The visibility for those projects will probably come as we go through the latter part of this year and beginning of next year. The general funding for the Corps to do dredging comes from the Harbor Maintenance Trust Fund to a large extent. Those fees that are collected go to maintenance dredging and make sure that we maintain our waterways and our ports. That funding has been very strong. As you know, we are using 100% of the annual revenues that goes into that fund is then being used for dredging, and we do see that continuing. There was a comment in the President's suggested budget for a reduction in the use of the Harbor Maintenance Trust Fund. If you read it carefully, it says that the Trump administration is very focused on prioritizing the dredging portions.
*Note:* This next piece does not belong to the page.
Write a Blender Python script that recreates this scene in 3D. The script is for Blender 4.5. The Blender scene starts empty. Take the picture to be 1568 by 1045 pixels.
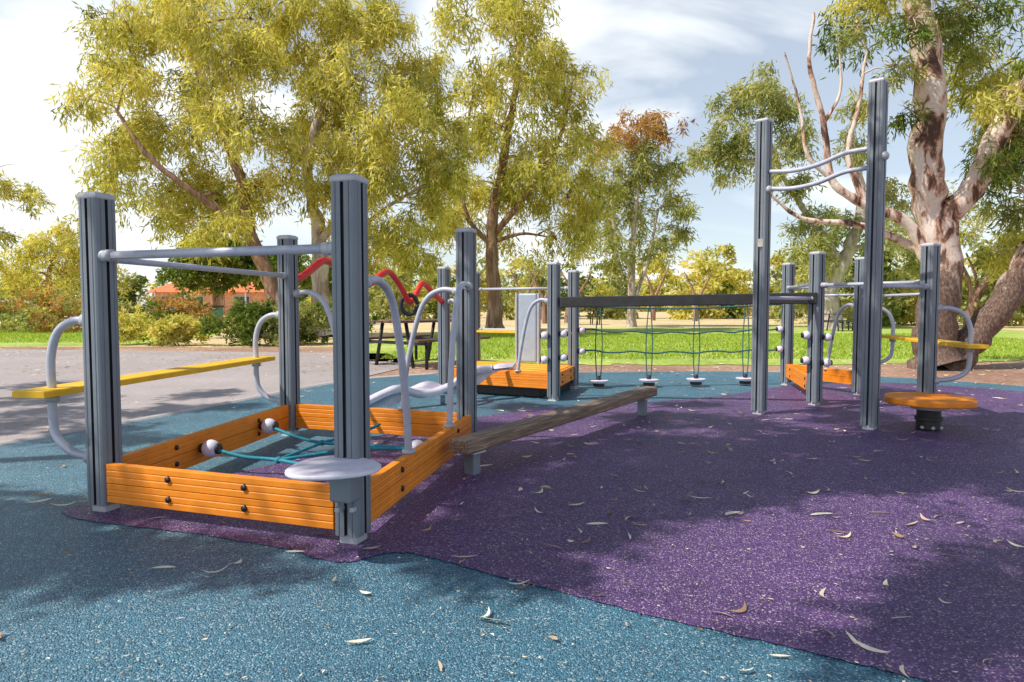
import bpy, math, random
import numpy as np
from mathutils import Vector, Matrix
random.seed(7); rng=np.random.default_rng(11)
scene=bpy.context.scene
col=scene.collection
# ------------------------------------------------------------- materials
def newmat(name):
    m=bpy.data.materials.new(name); m.use_nodes=True
    nt=m.node_tree; b=nt.nodes['Principled BSDF']; return m,nt,b
def N(nt,t,**k):
    n=nt.nodes.new(t)
    for a,v in k.items(): setattr(n,a,v)
    return n
def noise(nt,scale,detail=4,rough=.6,vec=None,dist=0):
    n=N(nt,'ShaderNodeTexNoise'); n.inputs['Scale'].default_value=scale
    n.inputs['Detail'].default_value=detail; n.inputs['Roughness'].default_value=rough
    n.inputs['Distortion'].default_value=dist
    if vec is not None: nt.links.new(vec,n.inputs['Vector'])
    return n
def ramp(nt,fac,stops):
    r=N(nt,'ShaderNodeValToRGB'); nt.links.new(fac,r.inputs[0])
    e=r.color_ramp.elements
    while len(e)<len(stops): e.new(.5)
    for i,(p,c) in enumerate(stops):
        e[i].position=p; e[i].color=(c[0],c[1],c[2],1) if len(c)==3 else c
    return r
def mixc(nt,f,a,b,mode='MIX'):
    m=N(nt,'ShaderNodeMix',data_type='RGBA',blend_type=mode)
    for s,v in ((0,f),(6,a),(7,b)):
        if isinstance(v,(int,float)): m.inputs[s].default_value=v
        elif isinstance(v,tuple): m.inputs[s].default_value=(v[0],v[1],v[2],1)
        else: nt.links.new(v,m.inputs[s])
    return m.outputs[2]
def coord(nt,kind='Object',scale=None):
    t=N(nt,'ShaderNodeTexCoord'); o=t.outputs[kind]
    if scale:
        m=N(nt,'ShaderNodeMapping'); m.inputs['Scale'].default_value=scale
        nt.links.new(o,m.inputs['Vector']); o=m.outputs[0]
    return o
def bump(nt,b,h,strength,dist):
    bn=N(nt,'ShaderNodeBump'); bn.inputs['Strength'].default_value=strength
    bn.inputs['Distance'].default_value=dist
    nt.links.new(h,bn.inputs['Height']); nt.links.new(bn.outputs[0],b.inputs['Normal'])
def paint(name,c,rough=.45,metal=0,var=.25,scale=9,bmp=.0):
    m,nt,b=newmat(name); v=coord(nt)
    n=noise(nt,scale,4,.65,v)
    d=tuple(x*(1-var) for x in c); l=tuple(min(1,x*(1+var)) for x in c)
    r=ramp(nt,n.outputs[0],[(.3,d),(.7,l)])
    nt.links.new(r.outputs[0],b.inputs['Base Color'])
    b.inputs['Metallic'].default_value=metal
    rr=N(nt,'ShaderNodeMapRange'); rr.inputs[3].default_value=rough-.1; rr.inputs[4].default_value=rough+.15
    n2=noise(nt,scale*4,3,.6,v); nt.links.new(n2.outputs[0],rr.inputs[0]); nt.links.new(rr.outputs[0],b.inputs['Roughness'])
    if bmp: bump(nt,b,n2.outputs[0],bmp,.004)
    return m
def rubber(name,c,dark,light):
    m,nt,b=newmat(name); v=coord(nt)
    vo=N(nt,'ShaderNodeTexVoronoi'); vo.inputs['Scale'].default_value=185; nt.links.new(v,vo.inputs['Vector'])
    sep=N(nt,'ShaderNodeSeparateColor'); nt.links.new(vo.outputs['Color'],sep.inputs[0])
    r=ramp(nt,sep.outputs[0],[(0,dark),(.35,c),(.82,c),(.96,light),(1,light)])
    big=noise(nt,1.3,5,.65,v); rb=ramp(nt,big.outputs[0],[(.3,(.74,.74,.76)),(.7,(1.12,1.1,1.1))])
    o=mixc(nt,1.0,r.outputs[0],rb.outputs[0],'MULTIPLY')
    dust=noise(nt,6,6,.7,v); rd=ramp(nt,dust.outputs[0],[(.56,(0,0,0)),(.84,(.20,.20,.20))])
    o=mixc(nt,rd.outputs[0],o,(.42,.36,.33))
    gr=ramp(nt,vo.outputs['Distance'],[(0,(1.05,1.05,1.05)),(.75,(.3,.3,.3))])
    o=mixc(nt,.8,o,gr.outputs[0],'MULTIPLY')
    nt.links.new(o,b.inputs['Base Color']); b.inputs['Roughness'].default_value=.5
    inv=N(nt,'ShaderNodeMath',operation='MULTIPLY'); inv.inputs[1].default_value=-1
    nt.links.new(vo.outputs['Distance'],inv.inputs[0])
    bump(nt,b,inv.outputs[0],1.0,.006)
    return m
TEAL=rubber('rubber_teal',(.09,.32,.46),(.022,.10,.17),(.55,.76,.82))
PURP=rubber('rubber_purple',(.195,.08,.32),(.045,.02,.10),(.74,.58,.76))
ALU=paint('aluminium_post',(.20,.225,.255),.5,.1,.12,5)
ALUC=paint('aluminium_cap',(.46,.47,.50),.5,.1,.1,8)
GROOVE=paint('groove_dark',(.03,.032,.04),.6)
TUBE=paint('painted_tube',(.48,.50,.58),.4,.1,.1,10)
ORG=paint('orange_plank',(.87,.26,.010),.5,0,.15,6,.15)
YEL=paint('yellow_plank',(.88,.50,.015),.5,0,.12,6,.1)
WHT=paint('grey_white_plastic',(.76,.70,.78),.5,0,.1,12)
RED=paint('red_tube',(.7,.025,.018),.35,0,.1)
BLK=paint('black_rubber',(.02,.02,.022),.5)
DARKB=paint('dark_beam',(.04,.038,.038),.6,0,.3,14,.2)
ROPE=paint('teal_rope',(.015,.25,.32),.7,0,.3,60,.4)
ROPEG=paint('green_rope',(.05,.16,.145),.7,0,.3,60,.4)
SLIDE=paint('slide_plastic',(.36,.43,.52),.4,0,.1)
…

The funds that were being reduced were for other uses of the Harbor Maintenance Trust Fund. As I see it, it will be a good budget for next year with the support that we both have from the administration and also in Congress. Okay. Thank you.
Operator (participant)
Thank you for your question. This concludes the question and answer session. I would now like to turn it back over to Eric Birge, Vice President of Investor Relations, for closing remarks. The floor is yours.
Eric Birge (VP of Investor Relations)
Thank you, everybody. We appreciate the support of our shareholders, employees, and business partners, and we thank you for joining us in the discussion about the important developments and initiatives of our business. We look forward to speaking to you during our next earnings call. If you have any questions, please feel free to reach out.
Operator (participant)
Thank you for your participation in today's conference. This does conclude the program. You may now disconnect.